Fulfilling our promise


There’s been a lot of talk in Canberra this week about governments fulfilling commitments, about delivering on promises, about what constitutes a promise. Down the hill from the rancour of the new federal parliament, barristers of the Commonwealth and the Australian Capital Territory have been arguing in the High Court over the finer points of the Australian Constitution as it applies to marriage – a more civilised debate, no doubt, but one with far-reaching consequences for our country.

As the first jurisdiction in Australian history to legislate for marriage equality, the ACT Government delivered on a clear and public promise we made during the election in October 2012. We acted on a belief held deeply by people throughout Canberra and in communities across Australia – that everyone deserves equality before the law. In a modern, secular and mature society, where in most respects we have removed discrimination on the grounds of gender and sexuality, the exclusion of some to the institution of marriage remains a mark against our national record.

While we’re proud of our action and are willing to push the boundaries of the legal system, the ACT has not set the public mood on marriage equality. In fact, my own view is that the Australian people have moved faster than our political institutions have been able to respond. Most Australians – almost 70 per cent in 2010 – celebrate their marriages in a civil ceremony and as a civil institution. For them, the value of marriage lies in its standing in Australian law and society. This is the basis on which public support for marriage equality rests. It is not a challenge to religion or tradition or the value of heterosexual marriage. It is simply a belief – increasingly a demand – that all couples deserve the right to access this institution.

The ACT Government has always said we would prefer that the Commonwealth legislate for marriage equality and it would give me great pleasure to repeal the ACT law on the grounds that federal marriage reform made it no longer necessary. We delayed the introduction of our legislation to see if the federal parliament would deliver and we acted when it wasn’t able to do so.

We were extremely disappointed when informed by the Commonwealth that the ACT’s law would be challenged in the High Court. Not only did this signal that the federal government would continue with a policy of opposition to same sex marriage, but also that instead of arguing this position through public and parliamentary debates, its views would be put into effect through the technicalities of a constitutional challenge. I said at the time of debating the Marriage Equality (Same Sex) Bill that the High Court was not the place to contest this basic matter of principle and that remains my view.

Two weeks before the ACT’s law was passed, the federal government asked us not to enact it and in recent days, some have suggested it is irresponsible that we allow couples to marry while the High Court is deliberating.
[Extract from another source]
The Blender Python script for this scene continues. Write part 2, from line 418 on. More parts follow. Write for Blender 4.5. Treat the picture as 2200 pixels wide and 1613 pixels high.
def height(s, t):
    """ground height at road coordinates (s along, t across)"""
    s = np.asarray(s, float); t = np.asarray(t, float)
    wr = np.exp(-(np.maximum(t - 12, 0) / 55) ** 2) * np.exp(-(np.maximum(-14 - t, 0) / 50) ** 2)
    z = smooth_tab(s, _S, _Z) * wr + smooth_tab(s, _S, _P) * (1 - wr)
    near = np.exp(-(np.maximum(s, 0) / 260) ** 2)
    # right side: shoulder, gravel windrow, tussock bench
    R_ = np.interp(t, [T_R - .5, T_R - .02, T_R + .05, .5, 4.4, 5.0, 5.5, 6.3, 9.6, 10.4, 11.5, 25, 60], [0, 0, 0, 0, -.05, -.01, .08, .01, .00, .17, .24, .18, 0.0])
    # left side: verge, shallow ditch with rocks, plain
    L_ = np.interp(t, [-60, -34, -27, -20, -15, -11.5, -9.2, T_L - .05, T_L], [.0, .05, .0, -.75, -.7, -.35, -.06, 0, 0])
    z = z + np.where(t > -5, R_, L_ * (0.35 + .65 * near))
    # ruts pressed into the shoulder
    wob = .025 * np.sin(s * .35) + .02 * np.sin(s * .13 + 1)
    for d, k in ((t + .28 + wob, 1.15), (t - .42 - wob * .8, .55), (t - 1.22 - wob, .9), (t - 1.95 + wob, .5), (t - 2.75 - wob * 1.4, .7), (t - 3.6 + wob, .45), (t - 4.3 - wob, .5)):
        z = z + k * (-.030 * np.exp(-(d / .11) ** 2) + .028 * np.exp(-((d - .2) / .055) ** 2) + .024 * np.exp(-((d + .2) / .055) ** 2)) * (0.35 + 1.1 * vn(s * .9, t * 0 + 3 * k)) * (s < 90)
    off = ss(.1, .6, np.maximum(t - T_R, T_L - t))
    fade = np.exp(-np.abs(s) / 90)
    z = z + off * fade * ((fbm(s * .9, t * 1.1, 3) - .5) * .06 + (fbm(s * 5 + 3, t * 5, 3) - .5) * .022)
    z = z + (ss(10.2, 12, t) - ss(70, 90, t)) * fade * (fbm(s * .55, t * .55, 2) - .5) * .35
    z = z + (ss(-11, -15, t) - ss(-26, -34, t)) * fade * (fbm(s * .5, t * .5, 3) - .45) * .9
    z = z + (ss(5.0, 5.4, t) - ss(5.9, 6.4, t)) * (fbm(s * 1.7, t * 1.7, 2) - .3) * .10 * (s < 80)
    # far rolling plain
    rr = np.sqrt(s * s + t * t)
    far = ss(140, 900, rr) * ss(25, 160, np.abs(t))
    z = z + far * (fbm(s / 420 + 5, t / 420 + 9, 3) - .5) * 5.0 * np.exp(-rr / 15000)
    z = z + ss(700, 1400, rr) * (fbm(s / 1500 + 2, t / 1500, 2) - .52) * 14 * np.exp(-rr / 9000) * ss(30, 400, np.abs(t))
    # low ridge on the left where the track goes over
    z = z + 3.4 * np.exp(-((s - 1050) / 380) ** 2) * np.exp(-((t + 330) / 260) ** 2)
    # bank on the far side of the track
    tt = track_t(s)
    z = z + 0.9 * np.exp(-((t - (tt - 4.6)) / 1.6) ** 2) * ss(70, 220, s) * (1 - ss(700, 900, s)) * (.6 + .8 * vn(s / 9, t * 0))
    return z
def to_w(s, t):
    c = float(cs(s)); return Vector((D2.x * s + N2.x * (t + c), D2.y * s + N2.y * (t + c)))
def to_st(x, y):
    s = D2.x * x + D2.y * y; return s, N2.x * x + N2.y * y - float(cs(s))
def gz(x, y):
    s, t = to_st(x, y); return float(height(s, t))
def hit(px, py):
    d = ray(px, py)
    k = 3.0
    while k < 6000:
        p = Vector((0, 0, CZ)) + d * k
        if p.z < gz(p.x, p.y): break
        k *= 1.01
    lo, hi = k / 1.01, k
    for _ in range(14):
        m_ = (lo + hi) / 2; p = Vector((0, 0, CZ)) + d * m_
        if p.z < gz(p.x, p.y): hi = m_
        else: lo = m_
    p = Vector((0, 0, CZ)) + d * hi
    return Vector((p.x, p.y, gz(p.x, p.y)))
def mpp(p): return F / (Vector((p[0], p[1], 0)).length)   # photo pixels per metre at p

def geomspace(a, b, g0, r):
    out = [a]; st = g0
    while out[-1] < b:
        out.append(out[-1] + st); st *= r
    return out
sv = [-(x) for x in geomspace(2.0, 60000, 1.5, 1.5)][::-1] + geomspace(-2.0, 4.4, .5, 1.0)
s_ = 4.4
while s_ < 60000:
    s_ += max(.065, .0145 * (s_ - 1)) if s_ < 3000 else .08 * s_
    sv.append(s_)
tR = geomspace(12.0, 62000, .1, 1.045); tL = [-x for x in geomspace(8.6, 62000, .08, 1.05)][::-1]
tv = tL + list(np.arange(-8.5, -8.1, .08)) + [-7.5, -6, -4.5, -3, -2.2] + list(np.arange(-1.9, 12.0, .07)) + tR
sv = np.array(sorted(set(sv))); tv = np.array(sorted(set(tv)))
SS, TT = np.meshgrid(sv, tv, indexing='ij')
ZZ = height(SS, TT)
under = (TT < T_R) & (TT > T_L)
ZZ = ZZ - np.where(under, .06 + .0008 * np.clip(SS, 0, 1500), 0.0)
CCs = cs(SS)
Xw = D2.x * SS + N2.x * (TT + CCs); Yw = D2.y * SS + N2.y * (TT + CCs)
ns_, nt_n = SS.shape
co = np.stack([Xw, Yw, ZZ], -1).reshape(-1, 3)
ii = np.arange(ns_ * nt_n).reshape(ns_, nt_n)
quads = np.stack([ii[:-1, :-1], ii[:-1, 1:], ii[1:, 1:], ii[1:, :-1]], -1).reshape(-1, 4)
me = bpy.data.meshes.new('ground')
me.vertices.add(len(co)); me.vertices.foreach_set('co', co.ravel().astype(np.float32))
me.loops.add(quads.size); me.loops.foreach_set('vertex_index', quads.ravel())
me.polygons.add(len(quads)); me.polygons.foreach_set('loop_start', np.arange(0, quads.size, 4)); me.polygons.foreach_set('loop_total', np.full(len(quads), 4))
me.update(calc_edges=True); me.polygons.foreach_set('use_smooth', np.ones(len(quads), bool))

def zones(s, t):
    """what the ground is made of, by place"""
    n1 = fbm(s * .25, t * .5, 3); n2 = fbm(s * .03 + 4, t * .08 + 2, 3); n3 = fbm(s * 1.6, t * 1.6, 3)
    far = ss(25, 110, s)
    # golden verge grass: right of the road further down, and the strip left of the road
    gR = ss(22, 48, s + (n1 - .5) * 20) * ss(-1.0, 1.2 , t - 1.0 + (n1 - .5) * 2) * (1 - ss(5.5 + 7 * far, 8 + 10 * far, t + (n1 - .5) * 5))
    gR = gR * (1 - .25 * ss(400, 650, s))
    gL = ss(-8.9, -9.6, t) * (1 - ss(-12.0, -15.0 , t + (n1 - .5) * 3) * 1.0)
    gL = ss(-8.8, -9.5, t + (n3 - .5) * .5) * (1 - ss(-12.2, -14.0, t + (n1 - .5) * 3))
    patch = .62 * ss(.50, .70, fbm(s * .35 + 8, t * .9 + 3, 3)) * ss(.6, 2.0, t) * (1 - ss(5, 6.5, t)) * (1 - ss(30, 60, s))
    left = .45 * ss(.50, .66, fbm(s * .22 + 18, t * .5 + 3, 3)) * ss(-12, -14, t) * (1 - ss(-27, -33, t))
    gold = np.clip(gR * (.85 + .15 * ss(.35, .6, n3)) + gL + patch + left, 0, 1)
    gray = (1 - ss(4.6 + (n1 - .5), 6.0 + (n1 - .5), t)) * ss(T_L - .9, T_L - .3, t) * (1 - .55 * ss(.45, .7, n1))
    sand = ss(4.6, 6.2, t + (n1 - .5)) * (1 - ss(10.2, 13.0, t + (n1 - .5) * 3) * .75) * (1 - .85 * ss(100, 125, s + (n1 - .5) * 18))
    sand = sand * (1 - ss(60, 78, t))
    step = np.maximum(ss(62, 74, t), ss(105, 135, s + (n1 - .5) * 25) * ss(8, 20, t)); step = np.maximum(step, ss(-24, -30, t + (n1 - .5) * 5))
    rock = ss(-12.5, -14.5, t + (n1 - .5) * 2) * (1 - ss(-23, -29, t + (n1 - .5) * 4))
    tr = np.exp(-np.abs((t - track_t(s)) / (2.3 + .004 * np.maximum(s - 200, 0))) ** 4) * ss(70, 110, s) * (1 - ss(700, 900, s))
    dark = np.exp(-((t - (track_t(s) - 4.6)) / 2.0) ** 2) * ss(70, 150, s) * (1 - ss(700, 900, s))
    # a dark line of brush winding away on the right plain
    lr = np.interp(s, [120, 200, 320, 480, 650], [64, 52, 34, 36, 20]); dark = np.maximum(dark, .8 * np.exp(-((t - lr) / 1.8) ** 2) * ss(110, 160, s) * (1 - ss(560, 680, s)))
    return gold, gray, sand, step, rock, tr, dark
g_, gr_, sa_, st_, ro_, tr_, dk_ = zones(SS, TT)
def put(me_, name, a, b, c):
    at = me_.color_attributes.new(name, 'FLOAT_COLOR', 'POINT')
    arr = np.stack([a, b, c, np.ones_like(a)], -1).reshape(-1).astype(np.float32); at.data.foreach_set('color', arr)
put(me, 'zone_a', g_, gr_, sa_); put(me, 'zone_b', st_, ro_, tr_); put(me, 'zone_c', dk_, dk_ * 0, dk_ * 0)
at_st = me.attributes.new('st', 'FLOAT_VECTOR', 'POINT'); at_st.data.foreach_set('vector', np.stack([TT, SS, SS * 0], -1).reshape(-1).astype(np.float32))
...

This is an argument I simply don’t accept – not from the people who have brought the uncertainty to bear. This view also misreads the conviction of those who have fought long and hard for marriage equality. No important social reform comes without some risk for those who deliver it and those who put themselves forward to live it. Some 47 couples are registered to be married in this ACT this weekend – each one aware of the ongoing legal contest over the law they will use and none of them deterred by it.

If anything, the uncertainty over the legal status of same sex marriage has galvanised our community in its support for the principle. Venues, caterers and service providers across Canberra have been working overtime to support the couples marrying this weekend and there is an enormous amount of goodwill surrounding them.

If the High Court rules that state and territory governments have no right to make laws for same sex marriage, the need for national reform will simply increase. The fact that five other jurisdictions are at various stages of engaging with marriage equality through their parliaments gives a good indication of this.

Of course, if the court rules in favour of our law, life will go on as normal for the great majority in our community. But for same sex couples, together with their families, friends and supporters, the recognition of their equality before the law will be profound. The reconciliation of Australia’s Constitution with the principles of fairness and equality, as they are held in our society today, will be a point in our history to celebrate.